Und manchmal ist es Coixets schierer Mut zur fetten Metaphorik, die einen ungläubig staunen (und lachen) lässt. Etwa dann, wenn Allaka im Iglu ihr Kind gebärt und Josephine zeitgleich nach aussen durch die Decke des Iglus bricht, weil der Eingang zugefroren ist.

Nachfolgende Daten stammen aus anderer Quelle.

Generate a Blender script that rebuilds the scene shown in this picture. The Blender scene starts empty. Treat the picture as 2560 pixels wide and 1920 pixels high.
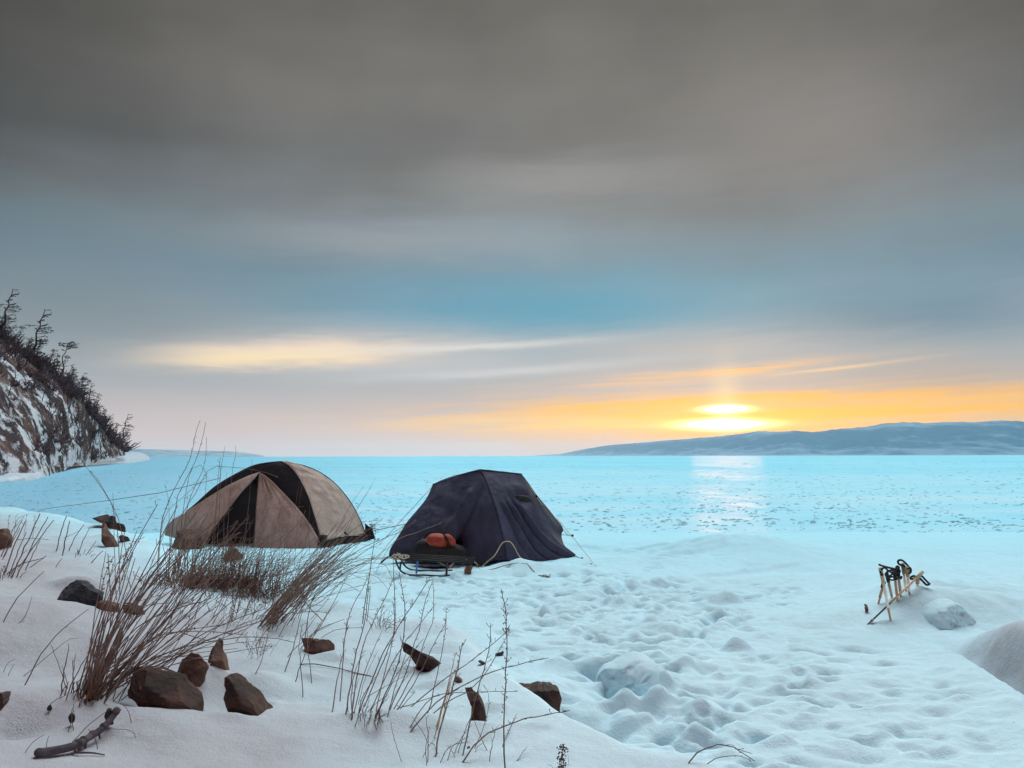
import bpy, bmesh, math, random
import numpy as np
from mathutils import Vector, Matrix, Euler

random.seed(7); RNG = np.random.default_rng(11)
SC = bpy.context.scene
COL = SC.collection
R = math.radians
H = 1.5            # eye height above the ice
F = 1971.0         # focal length in photo pixels (2560 wide)

# ------------------------------------------------------------------ camera
cam_d = bpy.data.cameras.new("camera")
cam_d.sensor_width = 36.0; cam_d.lens = 36.0 * F / 2560.0
cam_d.clip_start = 0.05; cam_d.clip_end = 200000.0
cam = bpy.data.objects.new("camera", cam_d); COL.objects.link(cam)
PITCH = math.atan(180 / F)
CM = Matrix.Rotation(R(90) + PITCH, 3, 'X') @ Matrix.Rotation(R(-0.12), 3, 'Z')
cam.matrix_world = Matrix.Translation((0, 0, H)) @ CM.to_4x4()
SC.camera = cam

def ray(u, v):
    return CM @ Vector(((u - 1280) / F, (960 - v) / F, -1.0))
def at(u, v, Y):                       # point on the sight line through (u,v) at distance Y
    d = ray(u, v); k = Y / d.y
    return Vector((d.x * k, Y, H + d.z * k))
def on_z(u, v, z):
    d = ray(u, v); k = (z - H) / d.z
    return Vector((d.x * k, d.y * k, z))
def az_el(u, v):
    d = ray(u, v).normalized()
    return math.degrees(math.atan2(d.x, d.y)), math.degrees(math.asin(d.z))

# ------------------------------------------------------------------ noise
def _h(ix, iy, iz, s):
    n = (ix.astype(np.int64) * 374761393 + iy.astype(np.int64) * 668265263 + iz.astype(np.int64) * 2147483647 + s * 1274126177) & 0xffffffff
    n = ((n ^ (n >> 13)) * 1274126177) & 0xffffffff
    n = ((n ^ (n >> 16)) * 2246822519) & 0xffffffff
    n = n ^ (n >> 15)
    return (n & 0xffff) / 32767.5 - 1.0
def noise2(x, y, s=0):
    x = np.asarray(x, float); y = np.asarray(y, float)
    ix = np.floor(x); iy = np.floor(y); fx = x - ix; fy = y - iy
    ux = fx * fx * fx * (fx * (fx * 6 - 15) + 10); uy = fy * fy * fy * (fy * (fy * 6 - 15) + 10)
    z = np.zeros_like(ix)
    def g(a, b):
        return _h(ix + a, iy + b, z, s) * (fx - a) + _h(ix + a, iy + b, z, s + 57) * (fy - b)
    a = g(0, 0); b = g(1, 0); c = g(0, 1); d = g(1, 1)
    return (a + (b - a) * ux) + ((c + (d - c) * ux) - (a + (b - a) * ux)) * uy
def fbm2(x, y, s=0, o=4, gain=.5):
    r = 0; a = 1.0
    for i in range(o):
        r = r + a * noise2(x, y, s + i * 13); x = x * 2.03 + 17.1; y = y * 2.03 - 9.7; a *= gain
    return r
def sstep(a, b, x):
    t = np.clip((x - a) / (b - a), 0, 1); return t * t * (3 - 2 * t)

# ------------------------------------------------------------------ materials
def new_mat(name):
    m = bpy.data.materials.new(name); m.use_nodes = True
    nt = m.node_tree; b = nt.nodes["Principled BSDF"]
    return m, nt, b
def nd(nt, typ, **kw):
    n = nt.nodes.new(typ)
    for k, v in kw.items():
        if hasattr(n, k): setattr(n, k, v)
        else: n.inputs[k].default_value = v
    return n
def val(nt, op, a, b=None, c=None, clamp=False):
    n = nt.nodes.new("ShaderNodeMath"); n.operation = op; n.use_clamp = clamp
    for i, q in enumerate((a, b, c)):
        if q is None: continue
        if isinstance(q, (int, float)): n.inputs[i].default_value = q
        else: nt.links.new(q, n.inputs[i])
    return n.outputs[0]
def vmul(nt, vec, s):
    n = nt.nodes.new("ShaderNodeVectorMath"); n.operation = 'MULTIPLY'
    nt.links.new(vec, n.inputs[0]); n.inputs[1].default_value = s
    return n.outputs[0]
def mixc(nt, f, a, b, blend='MIX'):
    n = nt.nodes.new("ShaderNodeMix"); n.data_type = 'RGBA'; n.blend_type = blend
    for q, i in ((f, 0), (a, 6), (b, 7)):
        if isinstance(q, (int, float)): n.inputs[i].default_value = q
        elif isinstance(q, tuple): n.inputs[i].default_value = (*q[:3], 1)
        else: nt.links.new(q, n.inputs[i])
    return n.outputs[2]
def noi(nt, vec, scale, detail=4, rough=.55, dist=0):
    n = nd(nt, "ShaderNodeTexNoise"); n.inputs["Scale"].default_value = scale
    n.inputs["Detail"].default_value = detail; n.inputs["Roughness"].default_value = rough
    n.inputs["Distortion"].default_value = dist
    if vec is not None: nt.links.new(vec, n.inputs["Vector"])
    return n.outputs[0]
def ramp(nt, f, stops, interp='LINEAR'):
    n = nt.nodes.new("ShaderNodeValToRGB"); cr = n.color_ramp; cr.interpolation = interp
    while len(cr.elements) < len(stops): cr.elements.new(0.5)
    for e, (p, c) in zip(cr.elements, stops):
        e.position = p; e.color = (*c, 1) if isinstance(c, tuple) else (c, c, c, 1)
    nt.links.new(f, n.inputs[0]); return n.outputs[0]
def bump(nt, b, h, strength=.4, dist=.01):
    n = nt.nodes.new("ShaderNodeBump"); n.inputs["Strength"].default_value = strength; n.inputs["Distance"].default_value = dist
    nt.links.new(h, n.inputs["Height"]); nt.links.new(n.outputs[0], b.inputs["Normal"])
def simple(name, c1, c2, scale, rough=.8, bs=.4, bd=.01, spec=.3, stretch=(1, 1, 1), detail=5):
    m, nt, b = new_mat(name)
    tc = nd(nt, "ShaderNodeTexCoord"); v = vmul(nt, tc.outputs["Object"], stretch)
    n = noi(nt, v, scale, detail, .6)
    f = ramp(nt, n, [(.32, 0.0), (.68, 1.0)])
    nt.links.new(mixc(nt, f, c1, c2), b.inputs["Base Color"])
    b.inputs["Roughness"].default_value = rough; b.inputs["Specular IOR Level"].default_value = spec
    bump(nt, b, noi(nt, v, scale * 2.3, 6, .65), bs, bd)
    return m

def matte(m, gloss=.012, rough=.35, tint=(1, .72, .5), mask=None):
    """crusted snow: a diffuse surface with only a trace of sparkle"""
    nt = m.node_tree; b = nt.nodes["Principled BSDF"]
    d = nt.nodes.new("ShaderNodeBsdfDiffuse"); g = nt.nodes.new("ShaderNodeBsdfGlossy"); g.inputs["Roughness"].default_value = rough; g.inputs["Color"].default_value = (*tint, 1)
    nt.links.new(b.inputs["Base Color"].links[0].from_socket, d.inputs["Color"])
    if b.inputs["Normal"].links:
        for q in (d, g): nt.links.new(b.inputs["Normal"].links[0].from_socket, q.inputs["Normal"])
    mx = nt.nodes.new("ShaderNodeMixShader"); mx.inputs[0].default_value = gloss
    if mask is not None: nt.links.new(val(nt, 'MULTIPLY', mask, gloss), mx.inputs[0])
    nt.links.new(d.outputs[0], mx.inputs[1]); nt.links.new(g.outputs[0], mx.inputs[2]); nt.links.new(mx.outputs[0], nt.nodes["Material Output"].inputs[0])
def pos_vec(nt):
    return nd(nt, "ShaderNodeNewGeometry").outputs["Position"]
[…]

Keine Suche nach Realismus
«Nobody Wants The Night» ist für den internationalen Markt gemacht, das zeigen grosse Details wie der Einsatz des Englischen als Hauptsprache und Inuktitut als exotischem Backdrop. Aber auch kleine Details wie zum Beispiel jene Szene, in der zwei Inuit-Männer nebeneinander stehend in den Schnee pinkeln und dann aus dem Bild gehen, bloss um eine unversaute weisse Fläche zurückzulassen. Ob das dem Studio-Setting geschuldet ist (darauf lässt auch die Abwesenheit jeglicher Atemdämpfe schliessen) oder der verkäuflichen Ästhetik, ist allerdings unerheblich. Isabel Coixet sucht nicht Realismus, sondern das, was die Menschen aus der Realität machen können. Für sich oder für andere.